Monday, September 02, 2013

Are You A Time Being?


Sitting at the cafes in London, it was rather unnerving to glance up and find pairs of eyes staring at the book I was reading. No idea if it's got anything to do with the writer, the cover illustration or the title. Don't even know if they're on the bestseller's list or something. They seem innocuous.

One of these books is 'A Tale for the Time Being' by Ruth Ozeki. I enjoyed her earlier book 'My Year of Meats'; bought her new book and brought it along as a holiday read. (Read reviews here, here and here, or watch an interview of Ruth Ozeki by Canongate Books.)

Set in contemporary Japan today, after the devastating 2011 Tōhoku earthquake and tsunami and all that ensued, 16-year old schoolgirl Nao Yasutani's diary was washed up off the coast of British Columbia, and was found by Ruth, a frustrated Japanese-American novelist who lived on the island and was taking a walk along the beach. She found small plastic bags neatly wrapped within a bigger barnacle-covered one. The contents held a diary in its "adolescent purple handwriting that sprawled across the page." The diary held a Proust book cover 'À la recherche du temps perdu'. How apt. In search of lost time.

Readers get a glimpse into Nao's life growing up in California, her subsequent return to Japan, the inability to assimilate, high school bullying, teenage angst, how she went to live with her grandmother Jiko, in the temple on the mountain; the progressive Buddhist nun helped to lift her from total despair. Midway through, from Ruth's reading, we understand that old Jiko died in March, and Nao promised to return every year to the temple to help with the memorial. The temple was located north of Sendai, near the coast and the epicenter of the earthquake, and more or less in the path of the tsunami. So Ruth had helped us surmise that on the 11th of March in 2011, Nao had been mostly likely there, and knew the wave was coming, and packed all these items into plastic bags to protect them from the water. We get all the details about her life. Nao describes herself as a "time being". Plenty of footnotes on each page explaining the Japanese words and references used. Very considerate and detailed for readers who don't understand Japanese. It's effectively an exceedingly well written personal blog.

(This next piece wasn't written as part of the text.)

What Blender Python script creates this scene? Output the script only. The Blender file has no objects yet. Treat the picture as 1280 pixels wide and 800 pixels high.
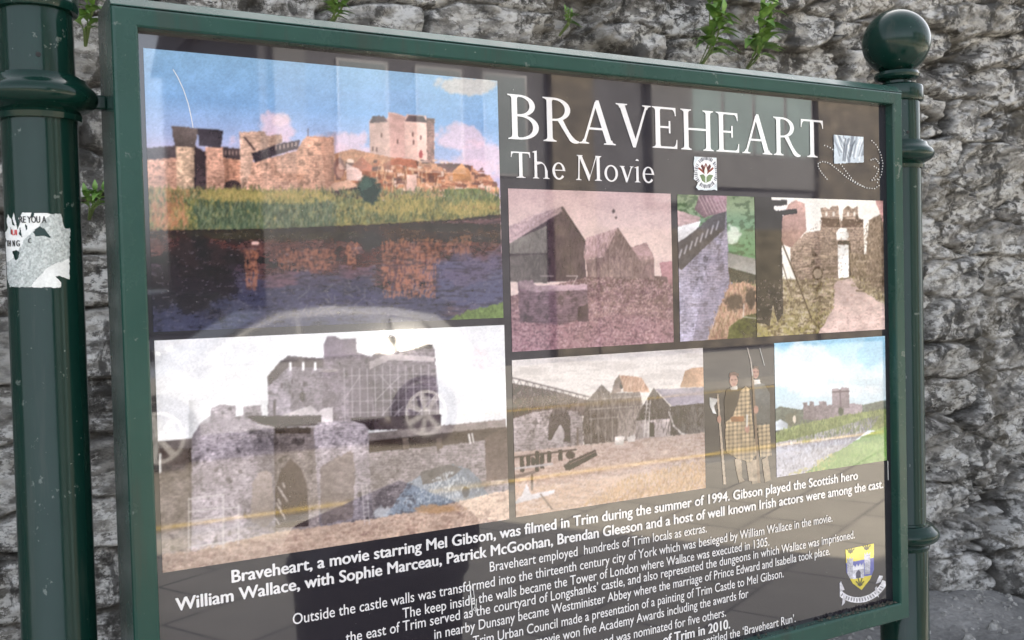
import bpy, math, random
import numpy as np
from mathutils import Matrix, Vector

# ------------------------------------------------------------------ camera, sky, sun, exposure
SC = bpy.context.scene
COL = SC.collection
EYE = 1.25                      # height of the lens above the pavement
DIST = 1.157                    # distance of the lens to the plane of the printed panel (y = 0)
FPX = 1250.0                    # focal length in units of 1/1280 of the frame width
CAMR = np.array([[0.86903302, 0.0367475, -0.49338751],
                 [-0.49407841, 0.01235823, -0.86932951],
                 [-0.02584829, 0.99924816, 0.02889586]])
cam = bpy.data.cameras.new('camera')
cam.sensor_width = 36.0
cam.lens = FPX / 1280.0 * 36.0
cam.clip_start = 0.02
cam.clip_end = 3000.0
cam.dof.use_dof = True
cam.dof.focus_distance = 1.45
cam.dof.aperture_fstop = 17.0
camo = bpy.data.objects.new('camera', cam)
COL.objects.link(camo)
M4 = Matrix([list(CAMR[i]) + [0.0] for i in range(3)] + [[0, 0, 0, 1]])
camo.matrix_world = Matrix.Translation((0.0, -DIST, EYE)) @ M4
SC.camera = camo

SUN_EL = math.radians(34.0)
SUN_AZ = math.atan2(0.4735, 0.881)      # from +Y towards +X
world = bpy.data.worlds.new('World')
SC.world = world
world.use_nodes = True
wn = world.node_tree.nodes
wl = world.node_tree.links
wn.clear()
sky = wn.new('ShaderNodeTexSky')
sky.sky_type = 'NISHITA'
sky.sun_disc = False
sky.sun_elevation = SUN_EL
sky.sun_rotation = SUN_AZ
sky.air_density = 0.75
sky.dust_density = 5.0
sky.ozone_density = 0.4
bg = wn.new('ShaderNodeBackground')
bg.inputs['Strength'].default_value = 0.15
wo = wn.new('ShaderNodeOutputWorld')
hs = wn.new('ShaderNodeHueSaturation')          # thin white cloud takes most of the blue out of the sky
hs.inputs['Saturation'].default_value = 0.38
wl.new(sky.outputs[0], hs.inputs['Color'])
wl.new(hs.outputs[0], bg.inputs[0])
wl.new(bg.outputs[0], wo.inputs[0])

sl = bpy.data.lights.new('sun', 'SUN')
sl.energy = 5.0
sl.angle = math.radians(0.6)
sl.color = (1.0, 0.90, 0.74)
so = bpy.data.objects.new('sun', sl)
COL.objects.link(so)
sd = Vector((math.sin(SUN_AZ) * math.cos(SUN_EL), math.cos(SUN_AZ) * math.cos(SUN_EL), math.sin(SUN_EL)))
so.rotation_euler = sd.to_track_quat('Z', 'Y').to_euler()
so.location = sd * 60

SC.view_settings.view_transform = 'Standard'
SC.view_settings.look = 'None'
SC.view_settings.gamma = 1.0
SC.view_settings.use_curve_mapping = False
SC.view_settings.exposure = 2.3

random.seed(7)
PI = math.pi

# ------------------------------------------------------------------ numeric helpers
def hsh(ix, iy, seed=0):
    n = (np.asarray(ix).astype(np.int64) * 374761393 + np.asarray(iy).astype(np.int64) * 668265263 + seed * 1442695041) & 0xffffffff
    n = ((n ^ (n >> 13)) * 1274126177) & 0xffffffff
    n = n ^ (n >> 16)
    return (n & 0xffff) / 65535.0

def vn(x, y, seed=0):
    x = np.asarray(x, float); y = np.asarray(y, float)
    ix = np.floor(x); iy = np.floor(y)
    fx = x - ix; fy = y - iy
    fx = fx * fx * (3 - 2 * fx); fy = fy * fy * (3 - 2 * fy)
    a = hsh(ix, iy, seed); b = hsh(ix + 1, iy, seed); c = hsh(ix, iy + 1, seed); d = hsh(ix + 1, iy + 1, seed)
    return (a * (1 - fx) + b * fx) * (1 - fy) + (c * (1 - fx) + d * fx) * fy

def fbm(x, y, o=4, seed=0, gain=0.5):
    s = 0.0; a = 1.0; t = 0.0
    for k in range(o):
        s = s + a * vn(x * 2 ** k + 17.3 * k, y * 2 ** k - 9.1 * k, seed + k)
        t += a; a *= gain
    return s / t

def lin(c):
    c = np.clip(np.asarray(c, float), 0, 1)
    return np.where(c <= 0.04045, c / 12.92, ((c + 0.055) / 1.055) ** 2.4)

def sst(a, b, x):
    t = np.clip((x - a) / (b - a), 0, 1)
    return t * t * (3 - 2 * t)

def to_px(X, Y, Z):
    """where a point of the place falls in the 1280 x 800 photograph (used to read the printed pictures)"""
    d = np.stack([np.asarray(X, float), np.asarray(Y, float) + DIST, np.asarray(Z, float) - EYE], -1)
    c = d @ CAMR
    return 640 + FPX * c[..., 0] / -c[..., 2], 400 - FPX * c[..., 1] / -c[..., 2]

# ------------------------------------------------------------------ materials
def mat(name, rough=0.6, base=(0.5, 0.5, 0.5), metal=0.0, coat=0.0, coat_rough=0.03, coat_ior=1.5, spec=0.5):
    m = bpy.data.materials.new(name)
    m.use_nodes = True
    nt = m.node_tree
    b = nt.nodes['Principled BSDF']
    b.inputs['Base Color'].default_value = (*base, 1)
    b.inputs['Roughness'].default_value = rough
    b.inputs['Metallic'].default_value = metal
    b.inputs['Coat Weight'].default_value = coat
    b.inputs['Coat Roughness'].default_value = coat_rough
    b.inputs['Coat IOR'].default_value = coat_ior
    b.inputs['Specular IOR Level'].default_value = spec
    return m, nt, b

def nd(nt, kind, **kw):
    n = nt.nodes.new(kind)
    for k, v in kw.items():
        if k in n.inputs:
            n.inputs[k].default_value = v
        else:
            setattr(n, k, v)
    return n

def coords(nt, scale=(1, 1, 1), rot=(0, 0, 0)):
    g = nd(nt, 'ShaderNodeNewGeometry')
    mp = nd(nt, 'ShaderNodeMapping')
    mp.inputs['Scale'].default_value = scale
    mp.inputs['Rotation'].default_value = rot
    nt.links.new(g.outputs['Position'], mp.inputs['Vector'])
    return mp.outputs[0]

def noise(nt, vec, scale, detail=4, rough=0.55, dist=0.0):
    n = nd(nt, 'ShaderNodeTexNoise')
    n.inputs['Scale'].default_value = scale
    n.inputs['Detail'].default_value = detail
    n.inputs['Roughness'].default_value = rough
    n.inputs['Distortion'].default_value = dist
    nt.links.new(vec, n.inputs['Vector'])
    return n.outputs[0]

def ramp(nt, fac, stops):
    r = nd(nt, 'ShaderNodeValToRGB')
    e = r.color_ramp.elements
    while len(e) < len(stops):
        e.new(0.5)
    for k, (p, c) in enumerate(stops):
        e[k].position = p
        c = c if isinstance(c, (tuple, list)) else (c, c, c)
        e[k].color = (*c, 1)
    nt.links.new(fac, r.inputs[0])
    return r.outputs[0]

def mixc(nt, fac, a, b, mode='MIX'):
    n = nd(nt, 'ShaderNodeMix', data_type='RGBA', blend_type=mode)
    for sock, v in ((0, fac), (6, a), (7, b)):
        if isinstance(v, (int, float)):
            n.inputs[sock].default_value = v
        elif isinstance(v, tuple):
            n.inputs[sock].default_value = (*v, 1)
        else:
            nt.links.new(v, n.inputs[sock])
    return n.outputs[2]

def bump(nt, b, h, strength=0.3, dist=0.01, sock='Normal'):
    n = nd(nt, 'ShaderNodeBump')
    n.inputs['Strength'].default_value = strength
    n.inputs['Distance'].default_value = dist
    nt.links.new(h, n.inputs['Height'])
    nt.links.new(n.outputs[0], b.inputs[sock])

def plain(name, base, rough=0.6, var=0.18, scale=6.0, metal=0.0, coat=0.0, bmp=0.0):
    m, nt, b = mat(name, rough, base, metal, coat)
    v = coords(nt)
    n = noise(nt, v, scale, 5)
    c = ramp(nt, n, [(0.3, tuple(x * (1 - var) for x in base)), (0.7, tuple(min(1, x * (1 + var)) for x in base))])
    nt.links.new(c, b.inputs['Base Color'])
    if bmp:
        bump(nt, b, noise(nt, v, scale * 12, 3), bmp, 0.004)
    return m

def paint_green(name, base, rough, chips=True):
    """glossy enamel with faded patches, dust specks and small chips"""
    m, nt, b = mat(name, rough, base, spec=0.30)
    v = coords(nt)
    fade = noise(nt, v, 5, 5, 0.6)
    c = ramp(nt, fade, [(0.3, tuple(x * 0.88 for x in base)), (0.75, tuple(x * 1.18 + 0.003 for x in base))])
    streak = noise(nt, coords(nt, (60, 60, 3)), 1.0, 3)
    c = mixc(nt, ramp(nt, streak, [(0.55, 0.0), (0.8, 0.25)]), c, tuple(x * 1.25 + 0.012 for x in base))
    if chips:
        sp = noise(nt, v, 170, 2, 0.5)
        c = mixc(nt, ramp(nt, sp, [(0.75, 0.0), (0.78, 0.45)]), c, (0.30, 0.34, 0.31))
    # grime run-down and scuffs, and a few flakes down to grey primer
    gr = noise(nt, coords(nt, (26, 26, 2.2)), 1.0, 5, 0.65)
    c = mixc(nt, ramp(nt, gr, [(0.56, 0.0), (0.66, 0.45)]), c, (0.035, 0.045, 0.036))
    fl = noise(nt, v, 38, 6, 0.7)
    c = mixc(nt, ramp(nt, fl, [(0.655, 0.0), (0.67, 0.6)]), c, (0.16, 0.19, 0.17))
    nt.links.new(c, b.inputs['Base Color'])
    rr = ramp(nt, noise(nt, v, 14, 5, 0.65), [(0.3, rough * 0.8), (0.7, rough * 1.45)])
    nt.links.new(rr, b.inputs['Roughness'])
    bump(nt, b, noise(nt, v, 90, 3), 0.05, 0.002)
    return m

LAM_IOR = 1.9
def laminate(name, base=None, attr=False, gain=1.0):
    """print under one glossy clear face; all prints share it so the street mirrors in it without a seam"""
    m, nt, b = mat(name, 0.55, base or (0.5, 0.5, 0.5), coat=1.0, coat_rough=0.012, coat_ior=LAM_IOR, spec=0.15)
    v = coords(nt)
    if attr:
        a = nd(nt, 'ShaderNodeVertexColor', layer_name='print')
        src = a.outputs[0]
    else:
        n = noise(nt, v, 9, 5, 0.6)
        src = ramp(nt, n, [(0.3, tuple(x * 0.93 for x in base)), (0.7, tuple(min(1, x * 1.07) for x in base))])
    # dust and faint wiping marks lying on the face
    dust = noise(nt, coords(nt, (1, 1, 1)), 260, 2, 0.5)
    df = ramp(nt, dust, [(0.745, 0.0), (0.78, 0.4)])
    src = mixc(nt, df, src, (0.55, 0.53, 0.5))
    nt.links.new(src, b.inputs['Base Color'])
    cr = ramp(nt, noise(nt, coords(nt, (3, 1, 9), (0, 0.5, 0)), 2.0, 6, 0.7), [(0.35, 0.008), (0.7, 0.05)])
    nt.links.new(cr, b.inputs['Coat Roughness'])
    bump(nt, b, noise(nt, v, 2.2, 1, 0.4), 0.016, 0.02, 'Coat Normal')
    return m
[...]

......a small stack of handwritten letters; a pudgy bound book with a faded red cover ; a sturdy antique wristwatch with a matte black face and a luminous dial. Next to these sat the Hello Kitty lunchbox that had protected the contents from the corrosive effects of the sea...... 
The letters appeared to be written in Japanese. The cover of the red book was printed in French. The watch had markings etched onto the back that were difficult to decipher, so Oliver had taken out his iPhone and was using the microscope app to examine the engraving. "I think this is Japanese, too," he said.

Later on in the book, towards the end, Ruth, Oliver and Muriel were having a chat. Ruth steered the conversation back to the diary, now no longer just a flat book, because apparently the pages magically shifted. It was a legacy of a human being, whom we're all wondering if there's a chance that she could be alive at this point in time.

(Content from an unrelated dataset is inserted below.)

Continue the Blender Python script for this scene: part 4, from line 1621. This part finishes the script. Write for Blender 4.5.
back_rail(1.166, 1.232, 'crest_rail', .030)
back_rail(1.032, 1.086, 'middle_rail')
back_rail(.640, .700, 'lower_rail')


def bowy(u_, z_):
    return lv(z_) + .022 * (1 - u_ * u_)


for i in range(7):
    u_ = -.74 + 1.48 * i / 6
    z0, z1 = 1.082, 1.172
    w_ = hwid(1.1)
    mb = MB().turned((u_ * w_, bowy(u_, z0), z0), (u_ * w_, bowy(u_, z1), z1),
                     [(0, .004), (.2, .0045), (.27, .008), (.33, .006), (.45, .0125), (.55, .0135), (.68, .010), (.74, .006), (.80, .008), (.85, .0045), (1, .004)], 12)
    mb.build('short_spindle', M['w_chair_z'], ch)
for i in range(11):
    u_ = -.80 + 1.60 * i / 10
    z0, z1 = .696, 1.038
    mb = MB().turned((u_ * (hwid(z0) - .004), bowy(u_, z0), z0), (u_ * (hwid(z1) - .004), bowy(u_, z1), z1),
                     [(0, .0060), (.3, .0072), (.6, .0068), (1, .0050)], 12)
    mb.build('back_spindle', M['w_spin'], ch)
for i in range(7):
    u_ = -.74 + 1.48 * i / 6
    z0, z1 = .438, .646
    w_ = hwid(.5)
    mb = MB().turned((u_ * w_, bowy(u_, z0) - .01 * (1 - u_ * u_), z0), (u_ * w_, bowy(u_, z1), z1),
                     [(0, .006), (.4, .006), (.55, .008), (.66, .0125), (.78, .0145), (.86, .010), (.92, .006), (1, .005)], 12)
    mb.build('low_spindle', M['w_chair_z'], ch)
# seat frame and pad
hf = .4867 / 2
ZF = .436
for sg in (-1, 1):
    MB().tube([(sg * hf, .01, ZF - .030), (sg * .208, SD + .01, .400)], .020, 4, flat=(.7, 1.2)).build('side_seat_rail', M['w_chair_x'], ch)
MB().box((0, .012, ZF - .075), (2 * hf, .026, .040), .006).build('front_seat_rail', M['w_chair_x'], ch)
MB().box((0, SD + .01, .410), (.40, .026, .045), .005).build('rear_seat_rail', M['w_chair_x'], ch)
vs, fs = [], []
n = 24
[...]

...She explained how she had riffled through to the end of the book to ascertain that all the pages were filled, only to have those same pages suddenly go blank, just as she was about to read them. She looked at Oliver for confirmation. He raised his eyebrows and shrugged. 
"Weird," Muriel said. "Excuse me for asking, but have you guys been smoking a lot of pot?"

Aside from the mystery of the missing and additional pages that appear overnight in Nao's diary, and that was why Ruth couldn't reach the end of the diary, Muriel, a retired anthropologist, offered two theories,

"Anyway", she continued, "my theory is that this crow from Nao's world came here to lead you into the dream so you could change the end of her story. Her story was about to end one way, and you intervened, which set up the conditions for another outcome. A new 'now', as it were, which Nao hasn't quite caught up with." ...

And the second theory of which Ruth didn't like very much.

"Well, it's akin to my reader's block theory. That it's your doing. It's not about Nao's now. It's about yours. You haven't caught up with yourself yet, the now of your story, and you can't reach her ending until you do."

Ruth Ozeki, the writer of this book, has weaved a fascinating tale of two lives, and involving herself in it, in the similarities of Ruth, as the protagonist in the book, and Ruth, the writer. There isn't such thing as 'coincidence' in a novel. Of course there's something to be read in Ruth picking it up, and realizing their shared cultural heritage, but vastly different life experiences. Nao's diary became like a soap opera that Ruth had to finish reading.

I avoided thinking too deeply into the wide themes covered in the book. It's one of those novels that don't seek to put a definitive ending or conclusion, in spite of connecting two humans across the seas and time. It's up to the readers to decide what they want to take away from the story. Just so you know, Ruth did finish reading Nao's diary, to the final page, at 3:47 am one morning. "There were no more words and no more pages......The page hadn't changed." The epilogue, in the form of a little letter to Nao, is the only way that this story could reach the ending that readers wonder about.